“I recently received a notice from my park management saying that I owe back-rent, due to a miscalculation on their part. Can they really charge me for their mistake?”

– Cindy H, 56, Cloverdale, CA


Hi Cindy. Regarding whether or not you owe back-rent due to a manager’s miscalculation, it really depends on the situation.

According to California Mobilehome Residency Law, if your rental agreement or lease states a fixed monthly rent for the duration of the lease and does not include a contingency for management errors, then you should not be charged back-rent for any mistakes made by the park manager. Put simply, unless your agreement specifically provides for such an event, then a park cannot charge you for a miscalculation on their behalf.

On the other hand, some rental agreements and leases do include provisions which allow park management to charge back-rent, even in the event of a miscalculation on their behalf. If this is the case, you may still be required to pay the additional rent that is owed. With that said, before the park management can charge you back-rent, they must give you a 90-day notice of the additional charges.

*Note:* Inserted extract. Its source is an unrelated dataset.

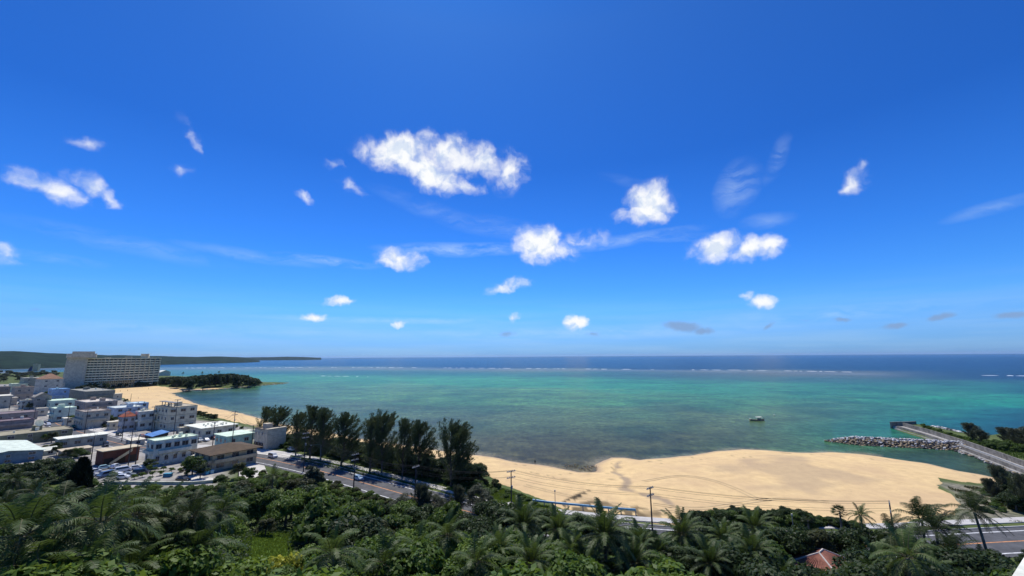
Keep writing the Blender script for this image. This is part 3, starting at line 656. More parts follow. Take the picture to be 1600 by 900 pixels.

It’s important to review your rental agreement or lease carefully to understand if such provisions exists, and if so, what those terms really mean. If you have any questions or concerns about the provision, it may be a good idea to consult with a legal professional to better understand your rights and options.


  • The collection of back-rent is not permitted, unless it is specified in the lease or rental agreement.
  • If back-rent is allowed under terms of lease or rental agreement, then a 90-day advance written notice must be provided.